Piero Bianucci, La Stampa 2/7/2015, 2 luglio 2015
BOLLE SCIENTIFICHE E BOLLE FINANZIARIE
È difficile valutare un quadro, un romanzo, una poesia. Le filosofie estetiche sono tante. Più facile dovrebbe essere valutare la scienza. C’è addirittura una scienza della valutazione della scienza: la scientometria. Peccato che sia controversa.
Il criterio «oggettivo» più diffuso per giudicare un risultato scientifico è quello di prendere in considerazione le reazioni che ha suscitato nella comunità dei ricercatori. Questo metodo rimanda a una sotto-disciplina che si chiama bibliometria, cioè un insieme di regole per pesare le pubblicazioni. L’unità di misura è l’impact factor, ideato nel 1955 dal chimico Eugene Garfield e acquisito dalla Thomson Reuters, originariamente usato dai bibliotecari per decidere quali riviste acquistare.
In pratica, si conta il numero di citazioni che una certa rivista o un dato articolo hanno accumulato in un periodo di tempo prestabilito, per esempio un anno. Più citazioni = più importanza scientifica. L’europea «Nature» e l’americana «Science» da decenni si contendono il primato di impact factor. Senza dubbio sono le due più importanti riviste scientifiche generaliste. Ma un articolo molto specialistico e di grande rilievo potrebbe essere rifiutato da «Science» e «Nature»: è successo a Enrico Fermi e al suo lavoro che avrebbe aperto la strada alla bomba atomica e all’energia nucleare. E’ successo a Giacomo Rizzolatti con la scoperta dei neuroni specchio. E l’elenco sarebbe lungo.
Nel mondo esistono 28 mila riviste scientifiche che in un anno pubblicano circa 2 milioni di articoli. Ovviamente sono quasi tutti molto specialistici e ospitati su riviste specialistiche che per impact factor non possono competere con le riviste maggiori. Inoltre i ricercatori di lingua inglese sono avvantaggiati, quelli che appartengono a gruppi di ricerca vicini si citano tra loro, i gruppi più potenti esprimono spesso valutatori che decidono ciò che si pubblica, e un articolo può suscitare molte citazioni in pochi mesi e poi scomparire per sempre mentre un articolo inizialmente ignorato anni dopo può rivelarsi fondamentale. Aggiungiamo che le discipline umanistiche, pur usando nel loro campo metodi scientifici, sono in pratica estranee all’impact factor. Problemi spinosi con cui il fisico Stefano Fantoni, assumendo nel 2011 la direzione della neonata «Anvur», Agenzia nazionale per la valutazione della ricerca, ha dovuto pungersi le dita.
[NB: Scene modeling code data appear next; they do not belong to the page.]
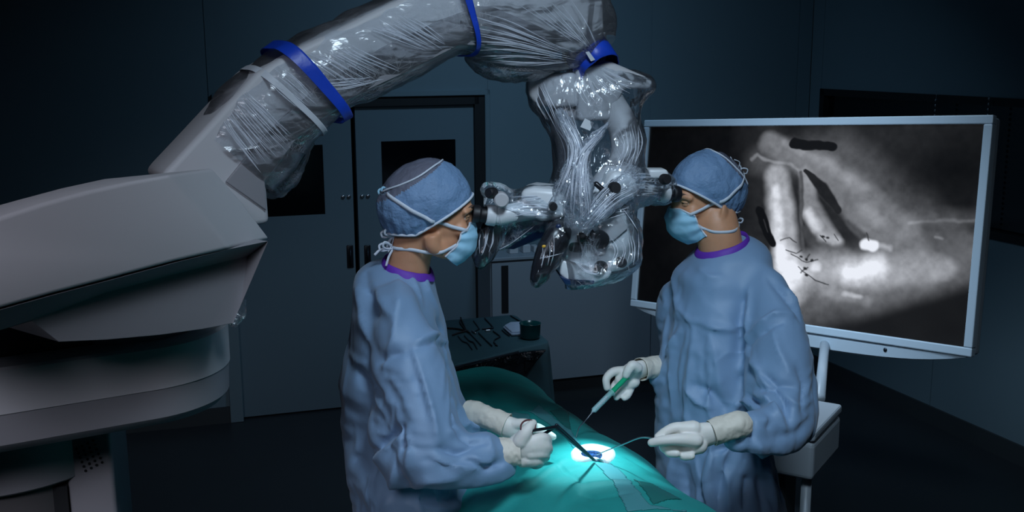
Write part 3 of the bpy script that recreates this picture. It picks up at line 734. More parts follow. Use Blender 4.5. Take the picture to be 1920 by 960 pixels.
# the arm, set back behind the housing and running to the head
qA = P(400, 300, 2.03); qB = P(1090, 100, 2.42)
BD = (qB - qA); BD.z = 0; BD.normalize(); BN = Vector((BD.y, -BD.x, 0))
def ar(px, py, off=0.0): return hitplane(px, py, qA + BN * off, BN)
WR = 0.075
arm_o = [(300, 334), (313, 317), (372, 254), (433, 188), (481, 136), (564, 88), (648, 48), (731, 7), (850, -45), (980, -62), (1090, -45), (1134, -2), (1136, 76), (1085, 98), (960, 96), (863, 89), (761, 142), (674, 182), (613, 222), (560, 262), (501, 342), (507, 420), (440, 430)]
mp('arm', slab_rings(arm_o, WR, -0.06, pf=ar, pn=BN), M['shell'], bv=0.012, seg=3, ang=12)
pan = [(424, 341), (457, 300), (525, 225), (560, 195), (597, 163), (718, 89), (827, 37), (898, 12), (923, 12), (1000, 44), (1066, 75), (960, 88), (863, 84), (761, 136), (674, 176), (611, 217), (558, 258), (497, 340), (500, 395)]
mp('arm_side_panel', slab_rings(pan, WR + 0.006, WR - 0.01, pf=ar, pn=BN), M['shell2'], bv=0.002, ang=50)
mp('arm_knuckle', tube([aq(270, 440, -0.05), aq(330, 430, -0.09), ar(405, 400, 0.0), ar(440, 360, 0.0)], [0.07, 0.068, 0.062, 0.05], 36, n=20, rcap=True), M['shell2'], smooth=True)
# small print on the arm side, unreadable marks
for i, (x, y) in enumerate([(524, 236), (516, 243), (508, 250), (478, 276), (471, 283)]):
    q = ar(x, y, WR + 0.0065)
    mp('print_mark', obox(q, BD, BN, Zv, 0.006, 0.0008, 0.010 if i < 3 else 0.007), M['shell_dark'])
# ---- the head carrier (frontal frame)
def fp(poly, d, th, yaw=0.0, bev=0.005, seg=3, ang=25):
    """outline at distance d, given depth; yaw turns the face"""
    cx = sum(p[0] for p in poly) / len(poly); cy = sum(p[1] for p in poly) / len(poly)
    n = Vector((math.sin(yaw), -math.cos(yaw), 0)); c = P(cx, cy, d)
    f = [hitplane(x, y, c, n) for x, y in poly]; b = [p - n * th for p in f]
    vf = loft([f, b]); return bevel(vf, bev, seg, ang) if bev else vf
HD = 2.40
mp('arm_joint', fp([(1088, 60), (1138, 60), (1138, 112), (1120, 130), (1086, 128)], HD - 0.02, 0.12, 0.3), M['shell'], fs=True, smooth=True)
mp('carrier_block', fp([(987, 140), (1078, 136), (1084, 200), (1040, 203), (1002, 197), (989, 180)], HD - 0.03, 0.12, -0.2, 0.012), M['shell'], fs=True, smooth=True)
mp('carrier_column', fp([(1040, 196), (1080, 196), (1078, 340), (1050, 350), (1044, 250)], HD - 0.0, 0.07, 0.2, 0.010), M['shell2'], fs=True, smooth=True)
mp('yoke', fp([(1080, 128), (1140, 112), (1228, 150), (1224, 168), (1172, 166), (1146, 226), (1084, 228)], HD - 0.01, 0.10, 0.2, 0.012), M['shell'], fs=True, smooth=True)
mp('yoke_arm', tube([P(1140, 190, HD + 0.03), P(1168, 240, HD + 0.03), P(1170, 300, HD + 0.02), P(1140, 350, HD)], [0.036, 0.034, 0.033, 0.04], 32, n=20, rcap=True), M['shell'], smooth=True)
mp('paper_tag', fp([(1097, 222), (1114, 230), (1106, 245), (1088, 238)], HD - 0.05, 0.001, 0.2, 0), M['white_plastic'])
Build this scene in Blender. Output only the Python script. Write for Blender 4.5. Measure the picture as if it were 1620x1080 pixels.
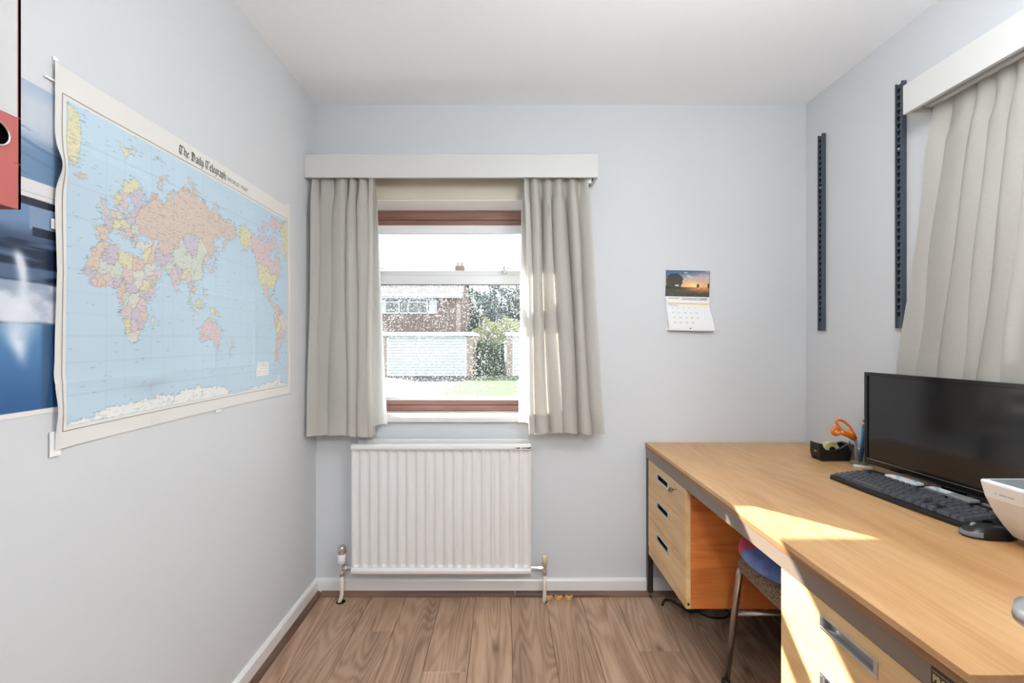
import bpy, bmesh, math, random
import numpy as np
from mathutils import Vector, Matrix

for _o in list(bpy.data.objects):
    bpy.data.objects.remove(_o, do_unlink=True)
scene = bpy.context.scene
COL = scene.collection
PI = math.pi
rnd = random.Random(7)

# ------------------------------------------------------------------ camera
cam_data = bpy.data.cameras.new('camera')
cam_data.sensor_width = 36.0
cam_data.lens = 16.0
cam_data.shift_x = 12.0 / 1620.0
cam_data.clip_start = 0.05
cam_data.clip_end = 300.0
cam = bpy.data.objects.new('camera', cam_data)
COL.objects.link(cam)
cam.location = (0.0, 0.0, 1.21)
cam.rotation_euler = (PI / 2, 0, 0)
scene.camera = cam

# ------------------------------------------------------------------ world, sun, exposure
SKY_STRENGTH = 2.3
SUN_STRENGTH = 18.0
LAMP_STRENGTH = 25.0
HALL_STRENGTH = 62.0
scene.view_settings.view_transform = 'Standard'
scene.view_settings.look = 'None'
scene.view_settings.gamma = 1.0
scene.view_settings.use_curve_mapping = False
scene.view_settings.exposure = 0.45

world = bpy.data.worlds.new('world')
scene.world = world
world.use_nodes = True
_wt = world.node_tree
_bg = _wt.nodes['Background']
_bg.inputs['Color'].default_value = (0.90, 0.96, 1.0, 1)
_bg.inputs['Strength'].default_value = SKY_STRENGTH

sun_data = bpy.data.lights.new('sun', 'SUN')
sun_data.energy = SUN_STRENGTH
sun_data.angle = math.radians(0.6)
sun_data.color = (1.0, 0.965, 0.92)
sun = bpy.data.objects.new('sun', sun_data)
COL.objects.link(sun)
sun.location = (-6, 9, 7)
sun.rotation_euler = Vector((0.86, -1.0, -0.815)).to_track_quat('-Z', 'Y').to_euler()

try:
    scene.cycles.max_bounces = 10
    scene.cycles.diffuse_bounces = 5
    scene.cycles.adaptive_threshold = 0.03
    scene.cycles.glossy_bounces = 4
    scene.cycles.transmission_bounces = 8
    scene.cycles.transparent_max_bounces = 16
    scene.cycles.caustics_reflective = False
    scene.cycles.caustics_refractive = False
    scene.cycles.sample_clamp_indirect = 6.0
except Exception:
    pass

# ------------------------------------------------------------------ helpers
def lin(r, g, b):
    def f(c):
        c /= 255.0
        return c / 12.92 if c <= 0.04045 else ((c + 0.055) / 1.055) ** 2.4
    return (f(r), f(g), f(b), 1.0)


class NT:
    """small helper around a material's node tree"""
    def __init__(self, name):
        self.m = bpy.data.materials.new(name)
        self.m.use_nodes = True
        self.t = self.m.node_tree
        self.n = self.t.nodes
        self.p = self.n['Principled BSDF']
        self.out = self.n['Material Output']

    def add(self, typ, **kw):
        nd = self.n.new(typ)
        for k, v in kw.items():
            if hasattr(nd, k):
                setattr(nd, k, v)
        return nd

    def link(self, a, ao, b, bi):
        self.t.links.new(a.outputs[ao], b.inputs[bi])

    def coords(self, scale=(1, 1, 1), kind='Object', rnd_off=False):
        tc = self.add('ShaderNodeTexCoord')
        mp = self.add('ShaderNodeMapping')
        mp.inputs['Scale'].default_value = scale
        self.link(tc, kind, mp, 'Vector')
        if rnd_off:
            oi = self.add('ShaderNodeObjectInfo')
            mul = self.add('ShaderNodeMath', operation='MULTIPLY')
            mul.inputs[1].default_value = 37.0
            self.link(oi, 'Random', mul, 0)
            cx = self.add('ShaderNodeCombineXYZ')
            self.link(mul, 0, cx, 'X')
            self.link(mul, 0, cx, 'Y')
            self.link(mul, 0, cx, 'Z')
            self.link(cx, 0, mp, 'Location')
        return mp

    def noise(self, src, scale, detail=4, rough=0.5, dist=0.0):
        nz = self.add('ShaderNodeTexNoise')
        nz.inputs['Scale'].default_value = scale
        nz.inputs['Detail'].default_value = detail
        nz.inputs['Roughness'].default_value = rough
        nz.inputs['Distortion'].default_value = dist
        if src is not None:
            self.link(src, 'Vector', nz, 'Vector')
        return nz

    def ramp(self, src, so, stops):
        r = self.add('ShaderNodeValToRGB')
        els = r.color_ramp.elements
        while len(els) < len(stops):
            els.new(0.5)
        for e, (p, c) in zip(els, stops):
            e.position = p
            e.color = c
        self.link(src, so, r, 'Fac')
        return r

    def bump(self, src, so, strength=0.2, dist=0.01):
        b = self.add('ShaderNodeBump')
        b.inputs['Strength'].default_value = strength
        b.inputs['Distance'].default_value = dist
        self.link(src, so, b, 'Height')
        self.link(b, 'Normal', self.p, 'Normal')
        return b

    def mixc(self, fac, a, b, blend='MIX'):
        m = self.add('ShaderNodeMix', data_type='RGBA', blend_type=blend)
        for inp, v in ((0, fac), (6, a), (7, b)):
            if isinstance(v, tuple) and len(v) == 2 and hasattr(v[0], 'outputs'):
                self.t.links.new(v[0].outputs[v[1]], m.inputs[inp])
            else:
                m.inputs[inp].default_value = v
        return m


def mat(name, col, rough=0.5, metal=0.0, spec=0.5, bump=None, coat=0.0, var=None):
    t = NT(name)
    t.p.inputs['Base Color'].default_value = col
    t.p.inputs['Roughness'].default_value = rough
    t.p.inputs['Metallic'].default_value = metal
    t.p.inputs['Specular IOR Level'].default_value = spec
    if coat:
        t.p.inputs['Coat Weight'].default_value = coat
    if bump:
        mp = t.coords()
        nz = t.noise(mp, bump[0], 3)
        t.bump(nz, 'Fac', bump[1], bump[2] if len(bump) > 2 else 0.002)
    if var:   # (scale, amount): slight tone variation of the thing's own colour
        mp = t.coords()
        nz = t.noise(mp, var[0], 4)
        d = tuple(c * (1 - var[1]) for c in col[:3]) + (1,)
        u = tuple(min(1, c * (1 + var[1])) for c in col[:3]) + (1,)
        r = t.ramp(nz, 'Fac', [(0.3, d), (0.7, u)])
        t.link(r, 'Color', t.p, 'Base Color')
    return t.m


def wood(name, dark, mid, light, along='y', rings=26.0, rough=0.42, fibre=1.0, stretch=9.0, ring_amt=0.5, spec=0.4, knots=False):
    t = NT(name)
    s = [stretch, stretch, stretch]
    s['xyz'.index(along)] = 1.0
    mp = t.coords(tuple(s), 'Object', True)
    big = t.noise(mp, 0.75, 2, 0.45, 0.25)
    mul = t.add('ShaderNodeMath', operation='MULTIPLY')
    mul.inputs[1].default_value = rings
    t.link(big, 'Fac', mul, 0)
    sn = t.add('ShaderNodeMath', operation='SINE')
    t.link(mul, 0, sn, 0)
    m01 = t.add('ShaderNodeMapRange')
    m01.inputs['From Min'].default_value = -1
    m01.inputs['From Max'].default_value = 1
    t.link(sn, 0, m01, 'Value')
    fs = [260.0 * fibre] * 3
    fs['xyz'.index(along)] = 7.0 * fibre
    mp2 = t.coords(tuple(fs), 'Object', True)
    fib = t.noise(mp2, 1.0, 3, 0.6)
    tone = t.noise(mp, 2.0, 3, 0.5)
    add = t.add('ShaderNodeMath', operation='MULTIPLY_ADD')
    add.inputs[1].default_value = ring_amt
    t.link(m01, 0, add, 0)
    fm = t.add('ShaderNodeMath', operation='MULTIPLY_ADD')
    fm.inputs[1].default_value = 0.55
    t.link(fib, 'Fac', fm, 0)
    tm = t.add('ShaderNodeMath', operation='MULTIPLY_ADD')
    tm.inputs[1].default_value = 0.7
    tm.inputs[2].default_value = -0.40
    t.link(tone, 'Fac', tm, 0)
    t.link(tm, 0, fm, 2)
    t.link(fm, 0, add, 2)
    fac = add
    r = t.ramp(fac, 0, [(0.08, dark), (0.42, mid), (0.85, light)])
    last = (r, 'Color')
    if knots:
        ks = [3.6, 3.6, 3.6]
        ks['xyz'.index(along)] = 1.5
        mp3 = t.coords(tuple(ks), 'Object', True)
        vo = t.add('ShaderNodeTexVoronoi', voronoi_dimensions='2D')
        vo.inputs['Scale'].default_value = 1.0
        t.link(mp3, 'Vector', vo, 'Vector')
        kr = t.ramp(vo, 'Distance', [(0.01, (0.8, 0.8, 0.8, 1)), (0.06, (0.2, 0.2, 0.2, 1)), (0.13, (0, 0, 0, 1))])
        km = t.mixc((kr, 'Color'), last, tuple(c * 0.45 for c in dark[:3]) + (1,))
        last = (km, 2)
    # every board has a tone of its own
    oi = t.add('ShaderNodeObjectInfo')
    hv = t.add('ShaderNodeHueSaturation')
    mr = t.add('ShaderNodeMapRange')
    mr.inputs['To Min'].default_value = 0.90
    mr.inputs['To Max'].default_value = 1.10
    t.link(oi, 'Random', mr, 'Value')
    t.link(mr, 0, hv, 'Value')
    t.t.links.new(last[0].outputs[last[1]], hv.inputs['Color'])
    t.link(hv, 'Color', t.p, 'Base Color')
    t.p.inputs['Roughness'].default_value = rough
    t.p.inputs['Specular IOR Level'].default_value = spec
    t.bump(fib, 'Fac', 0.08, 0.001)
    return t.m


def vcol_mat(name, rough=0.6, spec=0.3, coat=0.0):
    t = NT(name)
    a = t.add('ShaderNodeVertexColor')
    a.layer_name = 'print'
    t.link(a, 'Color', t.p, 'Base Color')
    t.p.inputs['Roughness'].default_value = rough
    t.p.inputs['Specular IOR Level'].default_value = spec
    t.p.inputs['Coat Weight'].default_value = coat
    return t.m


def fabric(name, col, trans=0.35, scale=900.0):
    t = NT(name)
    t.n.remove(t.p)
    mp = t.coords()
    nz = t.noise(mp, scale, 2)
    slub = t.noise(t.coords((60, 60, 900)), 1.0, 3)
    r = t.ramp(slub, 'Fac', [(0.3, tuple(c * 0.93 for c in col[:3]) + (1,)), (0.7, col)])
    d = t.add('ShaderNodeBsdfDiffuse')
    tr = t.add('ShaderNodeBsdfTranslucent')
    b = t.add('ShaderNodeBump')
    b.inputs['Strength'].default_value = 0.15
    b.inputs['Distance'].default_value = 0.001
    t.link(nz, 'Fac', b, 'Height')
    t.link(b, 'Normal', d, 'Normal')
    t.link(r, 'Color', d, 'Color')
    t.link(r, 'Color', tr, 'Color')
    m = t.add('ShaderNodeMixShader')
    m.inputs[0].default_value = trans
    t.link(d, 'BSDF', m, 1)
    t.link(tr, 'BSDF', m, 2)
    t.link(m, 'Shader', t.out, 'Surface')
    return t.m


def schlick(t, f0=0.035):
    """reflectance by angle, the same from both sides of a thin sheet"""
    lw = t.add('ShaderNodeLayerWeight')
    pw = t.add('ShaderNodeMath', operation='POWER')
    pw.inputs[1].default_value = 5.0
    t.link(lw, 'Facing', pw, 0)
    ma = t.add('ShaderNodeMath', operation='MULTIPLY_ADD')
    ma.inputs[1].default_value = 1.0 - f0
    ma.inputs[2].default_value = f0
    t.link(pw, 0, ma, 0)
    return ma


def glass_pane(name, drops=False):
    """thin window glass: clear, with a mirror reflection at the surface and, if wanted, rain drops"""
    t = NT(name)
    t.n.remove(t.p)
    trn = t.add('ShaderNodeBsdfTransparent')
    trn.inputs['Color'].default_value = (0.97, 0.985, 0.98, 1)
    gl = t.add('ShaderNodeBsdfGlossy')
    gl.inputs['Roughness'].default_value = 0.01
    fr = schlick(t)
    m = t.add('ShaderNodeMixShader')
    t.link(fr, 0, m, 0)
    t.link(trn, 0, m, 1)
    t.link(gl, 0, m, 2)
    last = m
    if drops:
        mp = t.coords((1, 1, 1))
        vo = t.add('ShaderNodeTexVoronoi')
        vo.inputs['Scale'].default_value = 135.0
        t.link(mp, 'Vector', vo, 'Vector')
        sz = t.noise(mp, 6.0, 3)
        # drop radius differs from cell to cell
        sep = t.add('ShaderNodeSeparateColor')
        t.link(vo, 'Color', sep, 'Color')
        rad = t.add('ShaderNodeMath', operation='MULTIPLY')
        t.link(sep, 0, rad, 0)
        t.link(sz, 'Fac', rad, 1)
        rr = t.add('ShaderNodeMath', operation='MULTIPLY')
        rr.inputs[1].default_value = 1.10
        t.link(rad, 0, rr, 0)
        lt = t.add('ShaderNodeMath', operation='LESS_THAN')
        t.link(vo, 'Distance', lt, 0)
        t.link(rr, 0, lt, 1)
        fa = t.add('ShaderNodeMath', operation='MULTIPLY')
        fa.inputs[1].default_value = 0.75
        t.link(lt, 0, fa, 0)
        ad = t.add('ShaderNodeMath', operation='ADD')
        ad.inputs[1].default_value = 0.03
        t.link(fa, 0, ad, 0)
        df = t.add('ShaderNodeBsdfTranslucent')
        df.inputs['Color'].default_value = (0.20, 0.205, 0.21, 1)
        m2 = t.add('ShaderNodeMixShader')
        t.link(ad, 0, m2, 0)
        t.link(m, 0, m2, 1)
        t.link(df, 0, m2, 2)
        last = m2
    t.link(last, 0, t.out, 'Surface')
    return t.m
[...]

La Sif, Società italiana di Fisica, di recente è intervenuta in modo critico sulla «impact obsession» che affligge università, centri di ricerca e ricercatori. Tema caldo, discusso a Leida nel convegno «Science and Technology Indicators», donde il «Leiden Manifesto» pubblicato in aprile su «Nature». Questo documento individua 10 principi per evitare un uso scorretto dell’impact factor. Il primo di essi introduce «il giudizio qualitativo di un esperto» per temperare la valutazione quantitativa, il secondo richiede che la misura tenga conto della specifica situazione di ricerca, il terzo salvaguarda il valore della «ricerca locale».
Bene. Ma ancora meglio sarebbe denunciare come il totem dell’impact factor spinga le pubblicazioni a riprodursi stimolando altre pubblicazioni accademiche e generando mode che si autoalimentano – quanto si è scritto su stringhe, buchi neri, materia oscura! – con il risultato di gonfiare «bolle scientifiche» del tutto simili alle bolle speculative dei mercati finanziari, tristemente note per la crisi mondiale che hanno causato.
Anziché misurare il valore di una pubblicazione dalla sua capacità di generare altra carta, non sarebbe meglio prendere in considerazione il rapporto tra finanziamenti e conoscenza acquisita, tra ideazione e applicazioni tecnologiche, tra costi e ricavi re-investibili in ricerca innescando un circuito virtuoso? Non hanno fatto così Apple, Microsoft, Google, Samsung, e prima ancora DuPont, Ibm e Bell Telephone?